INSTRUCTION> Omit pictures and quote the listing below line by line, from its start through the line that holds "S.camera = cam".

GIVEN INFORMATION>
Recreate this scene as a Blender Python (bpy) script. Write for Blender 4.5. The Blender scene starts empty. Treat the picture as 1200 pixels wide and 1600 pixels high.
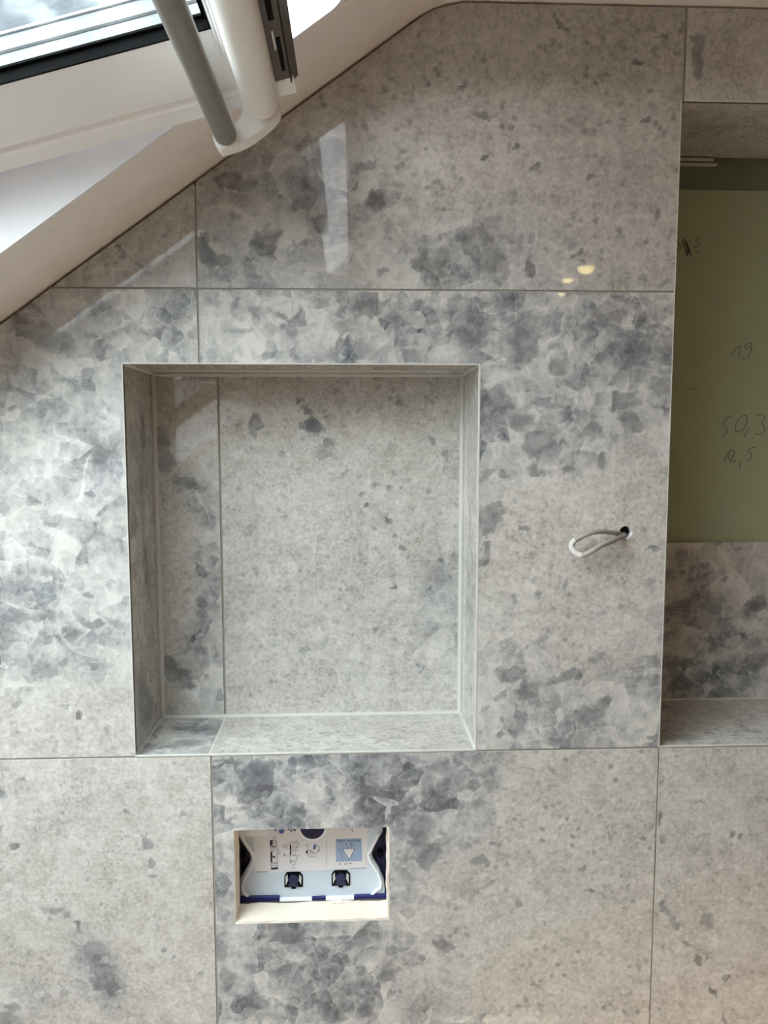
import bpy, bmesh, math, random
import numpy as np
from mathutils import Vector, Matrix

S = bpy.context.scene
C = S.collection
random.seed(4)

# ------------------------------------------------------------------ camera
# metres; X right along the tiled wall, Y into the wall (its tile faces are y = 0), Z up; z = 0 is the lower tile joint
FPX = 1188.2
CAM = Vector((0.190, -0.971, 0.413))
RIGHT = Vector((0.99912481, -0.04181316, -0.00112504))
UP = Vector((0.00510409, 0.09517831, 0.99544715))
FWD = Vector((0.04151571, 0.9945817, -0.09530843))
cd = bpy.data.cameras.new('camera')
cam = bpy.data.objects.new('camera', cd)
C.objects.link(cam)
cd.sensor_fit = 'HORIZONTAL'
cd.sensor_width = 36
cd.lens = 36 * FPX / 1200
cd.clip_start = 0.02
cam.matrix_world = Matrix(((RIGHT.x, UP.x, -FWD.x, CAM.x), (RIGHT.y, UP.y, -FWD.y, CAM.y), (RIGHT.z, UP.z, -FWD.z, CAM.z), (0, 0, 0, 1)))
S.camera = cam

# ------------------------------------------------------------------ sky and exposure
world = bpy.data.worlds.new('overcast_sky')
S.world = world
world.use_nodes = True
bg = world.node_tree.nodes['Background']
# an even, hazy overcast over dull ground
_wt = world.node_tree
_tc = _wt.nodes.new('ShaderNodeTexCoord')
_sx = _wt.nodes.new('ShaderNodeSeparateXYZ')
_rp = _wt.nodes.new('ShaderNodeValToRGB')
_wt.links.new(_tc.outputs['Generated'], _sx.inputs[0])
_mr = _wt.nodes.new('ShaderNodeMapRange')
_mr.inputs[1].default_value = -1.0
_wt.links.new(_sx.outputs['Z'], _mr.inputs[0])
_wt.links.new(_mr.outputs[0], _rp.inputs[0])
_el = _rp.color_ramp.elements
_el[0].position, _el[0].color = 0.49, (0.04, 0.038, 0.034, 1)
_el[1].position, _el[1].color = 1.0, (0.665, 0.705, 0.725, 1)
_e = _el.new(0.51)
_e.color = (0.56, 0.585, 0.59, 1)
_wt.links.new(_rp.outputs[0], bg.inputs[0])
bg.inputs[1].default_value = 30.5
S.view_settings.view_transform = 'Standard'
S.view_settings.look = 'None'
S.view_settings.gamma = 1
S.view_settings.use_curve_mapping = False
S.view_settings.exposure = 0.0
S.cycles.use_denoising = True
S.cycles.max_bounces = 14
S.cycles.diffuse_bounces = 8
S.cycles.transparent_max_bounces = 16
S.cycles.sample_clamp_indirect = 8

LAMP_POWER = 75.0
LAMP_COLOR = (1.0, 0.68, 0.38)

# the slope of the roof: z = SM * x + SC
SM, SC = 0.71256, 0.72943
SA = math.atan(SM)
SU = Vector((math.cos(SA), 0, math.sin(SA)))       # up the slope
SN = Vector((-math.sin(SA), 0, math.cos(SA)))      # out through the roof
WIN_Y0, WIN_Y1 = -0.1447, -0.98                    # the opening of the roof window
WIN_X0, WIN_X1 = -0.80, 0.1830
SHAFT = 0.26
SHAFT_IN = 0.080                                   # white lining up to here, metal flashing beyond
CEIL = 0.9425
FLOOR, XL, XR, YF = -1.2, -1.22, 1.72, -2.65


def slope_z(x):
    return SM * x + SC


# an added second roof window, unseen behind the camera, gives fill light
W2_X0, W2_X1, W2_Y0, W2_Y1 = -1.10, -0.25, -1.30, -2.20

# daylight comes in through the openings: portals in the roof plane guide the sky's light
for wx0, wx1, wy0, wy1 in ((WIN_X0, WIN_X1, WIN_Y0, WIN_Y1), (W2_X0, W2_X1, W2_Y0, W2_Y1)):
    pl = bpy.data.lights.new('window_portal', 'AREA')
    pl.shape = 'RECTANGLE'
    pl.size = (wx1 - wx0) / math.cos(SA)
    pl.size_y = wy0 - wy1
    pl.cycles.is_portal = True
    po = bpy.data.objects.new('window_portal', pl)
    C.objects.link(po)
    mx = (wx0 + wx1) / 2
    pc = Vector((mx, (wy0 + wy1) / 2, slope_z(mx))) + SN * (SHAFT + 0.04)
    zax = SN
    xax = SU
    yax = zax.cross(xax)
    po.matrix_world = Matrix(((xax.x, yax.x, zax.x, pc.x), (xax.y, yax.y, zax.y, pc.y), (xax.z, yax.z, zax.z, pc.z), (0, 0, 0, 1)))


# ------------------------------------------------------------------ helpers
def at(u, v, y=0.0):
    """The point at depth y that lies behind pixel (u, v) of the 1200 x 1600 photograph."""
    d = RIGHT * ((u - 600) / FPX) - UP * ((v - 800) / FPX) + FWD
    return CAM + d * ((y - CAM.y) / d.y)


def link(name, me, mat=None, parent=None):
    o = bpy.data.objects.new(name, me)
    C.objects.link(o)
    if mat:
        me.materials.append(mat)
    if parent:
        o.parent = parent
    return o


def obj(name, bm, mat=None, parent=None, smooth=False, bevel=0, seg=2):
    bmesh.ops.recalc_face_normals(bm, faces=bm.faces)
    me = bpy.data.meshes.new(name)
    bm.to_mesh(me)
    bm.free()
    if smooth:
        for p in me.polygons:
            p.use_smooth = True
        try:
            me.set_sharp_from_angle(angle=math.radians(38))
        except Exception:
            pass
    o = link(name, me, mat, parent)
    if bevel:
        m = o.modifiers.new('bevel', 'BEVEL')
        m.width = bevel
        m.segments = seg
        m.limit_method = 'ANGLE'
        m.angle_limit = math.radians(40)
    return o


def empty(name, loc):
    o = bpy.data.objects.new(name, None)
    o.empty_display_size = 0.05
    o.location = loc
    C.objects.link(o)
    return o


def keep(o, parent):
    """Parent o to an Empty without moving it."""
    bpy.context.view_layer.update()
    o.parent = parent
    o.matrix_parent_inverse = parent.matrix_world.inverted()
    return o


def tag(o, label=None, cat=None, group=None, kind=None):
    if label: o['label'] = label
    if cat: o['category'] = cat
    if group: o['group'] = group
    if kind: o['kind'] = kind
    return o


def box(bm, a, b, M=None):
    (x0, y0, z0), (x1, y1, z1) = a, b
    vs = [Vector(p) for p in ((x0, y0, z0), (x1, y0, z0), (x1, y1, z0), (x0, y1, z0), (x0, y0, z1), (x1, y0, z1), (x1, y1, z1), (x0, y1, z1))]
    if M: vs = [M @ v for v in vs]
    v = [bm.verts.new(p) for p in vs]
    for f in ((0, 1, 2, 3), (4, 5, 6, 7), (0, 1, 5, 4), (1, 2, 6, 5), (2, 3, 7, 6), (3, 0, 4, 7)):
        bm.faces.new([v[i] for i in f])


def prism(bm, pts, e0, e1, f):
    """Extrude the 2D outline pts between e0 and e1; f(p, e) gives the 3D point."""
    a = [bm.verts.new(f(p, e0)) for p in pts]
    b = [bm.verts.new(f(p, e1)) for p in pts]
    bm.faces.new(a)
    bm.faces.new(list(reversed(b)))
    n = len(pts)
    for i in range(n):
        bm.faces.new((a[i], a[(i + 1) % n], b[(i + 1) % n], b[i]))


def tube(bm, path, r, seg=12, caps=True):
    path = [Vector(p) for p in path]
    rings = []
    n0 = None
    for i, p in enumerate(path):
        t = (path[min(i + 1, len(path) - 1)] - path[max(i - 1, 0)]).normalized()
        if n0 is None:
            n0 = t.orthogonal().normalized()
        n0 = (n0 - t * n0.dot(t)).normalized()
        b = t.cross(n0)
        rr = r[i] if isinstance(r, (list, tuple)) else r
        rings.append([bm.verts.new(p + (n0 * math.cos(k * 2 * math.pi / seg) + b * math.sin(k * 2 * math.pi / seg)) * rr) for k in range(seg)])
    for a, b in zip(rings, rings[1:]):
        for k in range(seg):
            bm.faces.new((a[k], a[(k + 1) % seg], b[(k + 1) % seg], b[k]))
    if caps:
        bm.faces.new(rings[0])
        bm.faces.new(rings[-1])


def ribbon(bm, pts, w, out, lift=0.0):
    """A flat stroke of width w through the 3D points, facing the direction out."""
    pts = [Vector(p) + out * lift for p in pts]
    L, R_ = [], []
    for i, p in enumerate(pts):
        t = pts[min(i + 1, len(pts) - 1)] - pts[max(i - 1, 0)]
        s = t.cross(out)
        s = s.normalized() * (w / 2) if s.length > 1e-9 else Vector((w / 2, 0, 0))
        L.append(bm.verts.new(p + s))
        R_.append(bm.verts.new(p - s))
    for i in range(len(pts) - 1):
        bm.faces.new((L[i], L[i + 1], R_[i + 1], R_[i]))


# ------------------------------------------------------------------ materials
class NT:
    def __init__(self, name):
        self.m = bpy.data.materials.new(name)
        self.m.use_nodes = True
        self.t = self.m.node_tree
        self.p = self.t.nodes['Principled BSDF']

    def n(self, typ, **kw):
        nd = self.t.nodes.new('ShaderNode' + typ)
        for k, v in kw.items():
            setattr(nd, k, v)
        return nd

    def put(self, sock, v):
        if hasattr(v, 'is_linked') or hasattr(v, 'links'):
            self.t.links.new(v, sock)
        elif isinstance(v, (tuple, list)) and sock.type == 'RGBA' and len(v) == 3:
            sock.default_value = (*v, 1)
        else:
            sock.default_value = v

    def math(self, op, a, b=None, c=None, clamp=False):
        nd = self.n('Math', operation=op, use_clamp=clamp)
        for i, x in enumerate((a, b, c)):
            if x is not None: self.put(nd.inputs[i], x)
        return nd.outputs[0]

    def vmath(self, op, a, b=None, scale=None):
        nd = self.n('VectorMath', operation=op)
        self.put(nd.inputs[0], a)
        if b is not None: self.put(nd.inputs[1], b)
        if scale is not None: self.put(nd.inputs['Scale'], scale)
        return nd.outputs['Value'] if op in ('DOT_PRODUCT', 'LENGTH', 'DISTANCE') else nd.outputs[0]

    def mix(self, f, a, b, typ='RGBA', blend='MIX'):
        nd = self.n('Mix', data_type=typ)
        if typ == 'RGBA':
            nd.blend_type = blend
            i, o = (0, 6, 7), 2
        else:
            i, o = (0, 2, 3), 0
        for s, x in zip(i, (f, a, b)): self.put(nd.inputs[s], x)
        return nd.outputs[o]

    def smooth(self, x, lo, hi, a=0.0, b=1.0):
        nd = self.n('MapRange', interpolation_type='SMOOTHSTEP')
        for i, v in enumerate((x, lo, hi, a, b)): self.put(nd.inputs[i], v)
        return nd.outputs[0]

    def noise(self, vec, scale, detail=4, rough=0.55, out=0):
        nd = self.n('TexNoise')
        self.put(nd.inputs['Vector'], vec)
        nd.inputs['Scale'].default_value = scale
        nd.inputs['Detail'].default_value = detail
        nd.inputs['Roughness'].default_value = rough
        return nd.outputs[out]

    def voronoi(self, vec, scale, feature='F1', rnd=1.0):
        nd = self.n('TexVoronoi', feature=feature)
        self.put(nd.inputs['Vector'], vec)
        nd.inputs['Scale'].default_value = scale
        nd.inputs['Randomness'].default_value = rnd
        return nd

    def ramp(self, f, stops):
        nd = self.n('ValToRGB')
        el = nd.color_ramp.elements
        while len(el) < len(stops): el.new(0.5)
        for e, (p, c) in zip(el, stops):
            e.position = p
            e.color = (*c, 1)
        self.put(nd.inputs[0], f)
        return nd.outputs[0]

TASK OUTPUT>
Recreate this scene as a Blender Python (bpy) script. Write for Blender 4.5. The Blender scene starts empty. Treat the picture as 1200 pixels wide and 1600 pixels high.
import bpy, bmesh, math, random
import numpy as np
from mathutils import Vector, Matrix

S = bpy.context.scene
C = S.collection
random.seed(4)

# ------------------------------------------------------------------ camera
# metres; X right along the tiled wall, Y into the wall (its tile faces are y = 0), Z up; z = 0 is the lower tile joint
FPX = 1188.2
CAM = Vector((0.190, -0.971, 0.413))
RIGHT = Vector((0.99912481, -0.04181316, -0.00112504))
UP = Vector((0.00510409, 0.09517831, 0.99544715))
FWD = Vector((0.04151571, 0.9945817, -0.09530843))
cd = bpy.data.cameras.new('camera')
cam = bpy.data.objects.new('camera', cd)
C.objects.link(cam)
cd.sensor_fit = 'HORIZONTAL'
cd.sensor_width = 36
cd.lens = 36 * FPX / 1200
cd.clip_start = 0.02
cam.matrix_world = Matrix(((RIGHT.x, UP.x, -FWD.x, CAM.x), (RIGHT.y, UP.y, -FWD.y, CAM.y), (RIGHT.z, UP.z, -FWD.z, CAM.z), (0, 0, 0, 1)))
S.camera = cam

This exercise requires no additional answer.